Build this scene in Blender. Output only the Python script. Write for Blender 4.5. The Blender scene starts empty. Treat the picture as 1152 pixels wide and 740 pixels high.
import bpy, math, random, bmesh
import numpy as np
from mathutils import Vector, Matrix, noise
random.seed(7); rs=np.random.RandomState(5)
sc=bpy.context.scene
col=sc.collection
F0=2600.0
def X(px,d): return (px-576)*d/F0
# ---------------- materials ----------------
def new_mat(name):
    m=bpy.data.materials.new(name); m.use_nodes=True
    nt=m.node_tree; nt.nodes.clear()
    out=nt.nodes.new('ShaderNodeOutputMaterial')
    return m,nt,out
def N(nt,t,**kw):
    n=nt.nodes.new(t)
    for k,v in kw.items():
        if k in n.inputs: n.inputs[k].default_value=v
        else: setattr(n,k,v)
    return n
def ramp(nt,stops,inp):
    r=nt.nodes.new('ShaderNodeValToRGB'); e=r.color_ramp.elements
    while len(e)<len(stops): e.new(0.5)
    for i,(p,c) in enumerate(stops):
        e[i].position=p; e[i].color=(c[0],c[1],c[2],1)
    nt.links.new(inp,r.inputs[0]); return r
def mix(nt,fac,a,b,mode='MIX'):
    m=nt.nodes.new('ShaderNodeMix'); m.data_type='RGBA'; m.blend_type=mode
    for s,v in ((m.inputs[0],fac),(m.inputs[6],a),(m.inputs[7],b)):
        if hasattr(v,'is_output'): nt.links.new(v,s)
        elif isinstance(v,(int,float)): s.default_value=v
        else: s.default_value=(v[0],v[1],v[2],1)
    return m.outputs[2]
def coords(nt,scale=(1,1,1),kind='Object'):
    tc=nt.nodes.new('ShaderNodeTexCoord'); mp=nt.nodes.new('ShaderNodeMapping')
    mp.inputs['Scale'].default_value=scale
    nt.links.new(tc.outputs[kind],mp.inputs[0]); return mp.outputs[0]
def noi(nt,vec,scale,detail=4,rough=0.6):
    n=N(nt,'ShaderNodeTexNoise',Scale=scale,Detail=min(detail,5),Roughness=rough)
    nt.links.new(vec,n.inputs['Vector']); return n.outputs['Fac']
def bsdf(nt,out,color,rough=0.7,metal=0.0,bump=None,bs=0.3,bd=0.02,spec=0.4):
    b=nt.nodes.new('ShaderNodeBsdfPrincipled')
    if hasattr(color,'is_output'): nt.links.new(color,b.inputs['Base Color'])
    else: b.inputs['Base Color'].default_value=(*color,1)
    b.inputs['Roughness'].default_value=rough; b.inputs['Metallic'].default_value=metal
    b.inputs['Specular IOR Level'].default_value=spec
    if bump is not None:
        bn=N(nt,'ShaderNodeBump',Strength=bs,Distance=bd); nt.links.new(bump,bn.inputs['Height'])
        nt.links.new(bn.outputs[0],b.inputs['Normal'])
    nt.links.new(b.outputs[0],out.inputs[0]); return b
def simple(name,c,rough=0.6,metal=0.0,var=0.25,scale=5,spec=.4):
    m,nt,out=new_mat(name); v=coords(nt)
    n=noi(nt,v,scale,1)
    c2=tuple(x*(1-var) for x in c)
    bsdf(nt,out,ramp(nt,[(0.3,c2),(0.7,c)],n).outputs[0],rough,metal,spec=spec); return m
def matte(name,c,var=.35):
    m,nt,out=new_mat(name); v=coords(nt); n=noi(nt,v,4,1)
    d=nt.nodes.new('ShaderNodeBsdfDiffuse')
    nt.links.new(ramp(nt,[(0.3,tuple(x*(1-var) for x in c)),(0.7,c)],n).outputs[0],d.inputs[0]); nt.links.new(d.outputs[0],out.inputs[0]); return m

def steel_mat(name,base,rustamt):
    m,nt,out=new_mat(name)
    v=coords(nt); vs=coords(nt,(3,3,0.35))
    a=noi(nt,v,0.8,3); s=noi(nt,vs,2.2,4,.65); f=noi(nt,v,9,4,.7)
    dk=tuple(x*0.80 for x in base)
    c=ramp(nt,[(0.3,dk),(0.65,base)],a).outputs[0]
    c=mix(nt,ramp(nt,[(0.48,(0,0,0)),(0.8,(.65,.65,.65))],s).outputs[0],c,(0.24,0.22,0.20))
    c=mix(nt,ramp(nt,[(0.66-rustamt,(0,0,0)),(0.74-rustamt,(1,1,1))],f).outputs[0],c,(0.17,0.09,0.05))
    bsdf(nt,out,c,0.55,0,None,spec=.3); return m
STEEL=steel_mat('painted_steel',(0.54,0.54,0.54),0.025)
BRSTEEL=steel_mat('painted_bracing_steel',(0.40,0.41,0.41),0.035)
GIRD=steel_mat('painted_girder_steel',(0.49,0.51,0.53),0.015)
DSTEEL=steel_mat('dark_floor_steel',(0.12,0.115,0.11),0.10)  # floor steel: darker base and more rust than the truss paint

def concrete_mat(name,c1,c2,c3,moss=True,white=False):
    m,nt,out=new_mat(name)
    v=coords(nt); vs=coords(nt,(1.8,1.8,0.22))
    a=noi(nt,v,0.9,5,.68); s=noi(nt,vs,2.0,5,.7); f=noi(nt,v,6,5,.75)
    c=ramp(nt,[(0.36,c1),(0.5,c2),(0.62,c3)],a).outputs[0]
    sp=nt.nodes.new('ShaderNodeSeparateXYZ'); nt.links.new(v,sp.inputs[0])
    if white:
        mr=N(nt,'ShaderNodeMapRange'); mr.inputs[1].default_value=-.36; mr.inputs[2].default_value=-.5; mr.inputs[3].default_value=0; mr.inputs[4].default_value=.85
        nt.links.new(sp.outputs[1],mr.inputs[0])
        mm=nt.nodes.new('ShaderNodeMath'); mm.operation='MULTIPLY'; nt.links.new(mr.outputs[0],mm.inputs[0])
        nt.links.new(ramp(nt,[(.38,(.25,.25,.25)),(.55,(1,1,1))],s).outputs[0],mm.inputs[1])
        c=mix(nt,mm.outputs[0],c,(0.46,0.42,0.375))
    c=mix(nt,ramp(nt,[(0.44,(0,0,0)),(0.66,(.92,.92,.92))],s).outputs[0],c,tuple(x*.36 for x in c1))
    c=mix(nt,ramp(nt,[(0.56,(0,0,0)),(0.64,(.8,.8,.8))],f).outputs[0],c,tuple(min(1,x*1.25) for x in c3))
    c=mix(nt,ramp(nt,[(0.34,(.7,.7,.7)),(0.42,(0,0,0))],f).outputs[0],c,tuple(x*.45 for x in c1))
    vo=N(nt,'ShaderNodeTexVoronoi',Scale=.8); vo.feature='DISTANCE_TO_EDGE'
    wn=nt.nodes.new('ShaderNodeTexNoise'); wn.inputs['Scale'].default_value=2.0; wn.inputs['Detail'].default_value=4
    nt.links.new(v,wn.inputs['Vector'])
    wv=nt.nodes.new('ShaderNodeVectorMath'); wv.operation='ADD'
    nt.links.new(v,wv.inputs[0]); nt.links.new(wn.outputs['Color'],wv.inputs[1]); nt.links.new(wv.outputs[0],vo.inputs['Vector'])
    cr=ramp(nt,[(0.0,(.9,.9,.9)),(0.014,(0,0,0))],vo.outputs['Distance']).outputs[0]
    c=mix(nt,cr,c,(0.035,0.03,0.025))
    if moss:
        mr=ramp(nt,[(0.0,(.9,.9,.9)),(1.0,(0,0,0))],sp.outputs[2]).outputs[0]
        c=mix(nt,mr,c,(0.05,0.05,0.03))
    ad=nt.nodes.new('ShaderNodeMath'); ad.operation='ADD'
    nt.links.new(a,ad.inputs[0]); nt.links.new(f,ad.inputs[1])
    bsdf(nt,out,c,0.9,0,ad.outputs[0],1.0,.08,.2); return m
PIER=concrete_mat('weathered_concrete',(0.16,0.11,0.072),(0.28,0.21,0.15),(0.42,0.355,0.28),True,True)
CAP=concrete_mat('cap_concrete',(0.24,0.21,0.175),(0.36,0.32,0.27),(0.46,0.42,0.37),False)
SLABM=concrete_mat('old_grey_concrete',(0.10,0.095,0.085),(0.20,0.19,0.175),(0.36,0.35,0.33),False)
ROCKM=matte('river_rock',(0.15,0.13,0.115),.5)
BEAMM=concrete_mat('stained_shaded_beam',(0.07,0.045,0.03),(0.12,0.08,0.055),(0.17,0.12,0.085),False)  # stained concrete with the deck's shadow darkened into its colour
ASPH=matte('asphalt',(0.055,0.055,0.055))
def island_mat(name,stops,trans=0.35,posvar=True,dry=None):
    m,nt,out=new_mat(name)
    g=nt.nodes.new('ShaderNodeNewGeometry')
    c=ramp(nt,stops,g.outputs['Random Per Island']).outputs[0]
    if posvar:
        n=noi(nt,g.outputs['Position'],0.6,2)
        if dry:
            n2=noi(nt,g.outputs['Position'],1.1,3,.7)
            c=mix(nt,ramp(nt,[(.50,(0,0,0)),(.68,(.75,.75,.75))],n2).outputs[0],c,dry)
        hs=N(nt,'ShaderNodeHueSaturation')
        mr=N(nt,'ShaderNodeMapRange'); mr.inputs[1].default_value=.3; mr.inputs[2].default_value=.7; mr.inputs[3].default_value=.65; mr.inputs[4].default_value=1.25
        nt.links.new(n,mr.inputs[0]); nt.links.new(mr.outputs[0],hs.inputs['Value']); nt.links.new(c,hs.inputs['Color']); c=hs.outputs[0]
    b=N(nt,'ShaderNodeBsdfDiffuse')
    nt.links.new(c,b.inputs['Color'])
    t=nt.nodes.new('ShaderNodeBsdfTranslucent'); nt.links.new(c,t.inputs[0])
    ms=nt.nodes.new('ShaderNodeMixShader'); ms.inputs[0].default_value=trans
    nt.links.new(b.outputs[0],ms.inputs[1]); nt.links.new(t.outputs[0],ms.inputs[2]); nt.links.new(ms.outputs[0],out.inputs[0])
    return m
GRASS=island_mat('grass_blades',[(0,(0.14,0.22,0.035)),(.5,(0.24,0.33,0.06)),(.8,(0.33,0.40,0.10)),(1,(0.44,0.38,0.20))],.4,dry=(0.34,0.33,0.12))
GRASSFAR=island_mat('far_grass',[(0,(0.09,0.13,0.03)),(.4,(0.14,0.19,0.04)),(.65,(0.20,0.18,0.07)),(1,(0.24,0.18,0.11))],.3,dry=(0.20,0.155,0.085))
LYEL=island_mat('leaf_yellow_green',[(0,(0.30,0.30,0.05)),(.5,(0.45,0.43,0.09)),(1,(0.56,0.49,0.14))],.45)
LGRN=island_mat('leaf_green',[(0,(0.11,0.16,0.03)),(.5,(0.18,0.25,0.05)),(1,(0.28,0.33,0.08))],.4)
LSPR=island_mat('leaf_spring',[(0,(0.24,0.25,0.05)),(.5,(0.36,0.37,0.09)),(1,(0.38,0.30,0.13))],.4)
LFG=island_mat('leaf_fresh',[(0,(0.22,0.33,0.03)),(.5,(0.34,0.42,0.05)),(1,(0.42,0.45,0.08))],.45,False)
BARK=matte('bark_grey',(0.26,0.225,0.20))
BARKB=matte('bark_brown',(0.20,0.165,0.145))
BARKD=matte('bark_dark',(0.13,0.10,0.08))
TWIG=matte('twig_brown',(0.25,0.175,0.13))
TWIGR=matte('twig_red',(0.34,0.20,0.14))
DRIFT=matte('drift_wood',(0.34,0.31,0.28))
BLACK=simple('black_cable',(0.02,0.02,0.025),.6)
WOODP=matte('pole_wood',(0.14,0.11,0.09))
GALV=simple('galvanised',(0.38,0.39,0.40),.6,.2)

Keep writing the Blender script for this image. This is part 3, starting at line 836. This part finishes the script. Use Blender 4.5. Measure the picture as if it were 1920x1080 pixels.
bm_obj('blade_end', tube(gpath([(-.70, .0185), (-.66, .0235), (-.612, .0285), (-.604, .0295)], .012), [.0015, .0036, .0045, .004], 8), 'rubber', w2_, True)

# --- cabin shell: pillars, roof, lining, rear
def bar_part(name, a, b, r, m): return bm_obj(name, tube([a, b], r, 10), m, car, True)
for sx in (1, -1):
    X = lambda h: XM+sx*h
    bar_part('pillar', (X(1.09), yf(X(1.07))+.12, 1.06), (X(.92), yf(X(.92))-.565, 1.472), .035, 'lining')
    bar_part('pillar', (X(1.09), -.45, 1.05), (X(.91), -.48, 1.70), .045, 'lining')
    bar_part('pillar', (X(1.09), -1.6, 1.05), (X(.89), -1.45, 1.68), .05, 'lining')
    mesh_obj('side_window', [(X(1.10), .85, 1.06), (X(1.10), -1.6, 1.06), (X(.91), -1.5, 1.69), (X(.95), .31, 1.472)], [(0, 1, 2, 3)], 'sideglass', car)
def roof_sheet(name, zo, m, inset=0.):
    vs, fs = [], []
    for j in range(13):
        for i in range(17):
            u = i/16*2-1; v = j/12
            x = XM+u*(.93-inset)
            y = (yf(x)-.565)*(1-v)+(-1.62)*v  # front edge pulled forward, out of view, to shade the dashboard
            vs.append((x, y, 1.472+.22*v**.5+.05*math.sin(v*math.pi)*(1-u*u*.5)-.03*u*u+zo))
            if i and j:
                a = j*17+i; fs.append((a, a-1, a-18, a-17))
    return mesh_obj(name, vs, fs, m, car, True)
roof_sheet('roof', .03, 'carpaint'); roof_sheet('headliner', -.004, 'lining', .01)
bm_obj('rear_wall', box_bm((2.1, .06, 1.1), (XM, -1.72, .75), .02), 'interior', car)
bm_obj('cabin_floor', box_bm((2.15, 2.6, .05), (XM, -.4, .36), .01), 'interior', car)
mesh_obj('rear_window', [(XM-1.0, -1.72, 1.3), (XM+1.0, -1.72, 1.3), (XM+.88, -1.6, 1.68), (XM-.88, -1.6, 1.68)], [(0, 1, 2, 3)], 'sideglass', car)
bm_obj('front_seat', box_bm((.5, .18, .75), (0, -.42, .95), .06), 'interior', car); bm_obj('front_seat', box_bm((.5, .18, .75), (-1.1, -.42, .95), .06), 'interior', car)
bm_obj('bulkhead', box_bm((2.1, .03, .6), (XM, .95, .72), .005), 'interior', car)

────

## TASK TO CARRY OUT
Write out exactly the lines running from the line containing "Keep writing the" to the line containing "8), 'rubber', w2_, True)", with both of those lines included.

## SOLUTION TO THIS PROBLEM
Keep writing the Blender script for this image. This is part 3, starting at line 836. This part finishes the script. Use Blender 4.5. Measure the picture as if it were 1920x1080 pixels.
bm_obj('blade_end', tube(gpath([(-.70, .0185), (-.66, .0235), (-.612, .0285), (-.604, .0295)], .012), [.0015, .0036, .0045, .004], 8), 'rubber', w2_, True)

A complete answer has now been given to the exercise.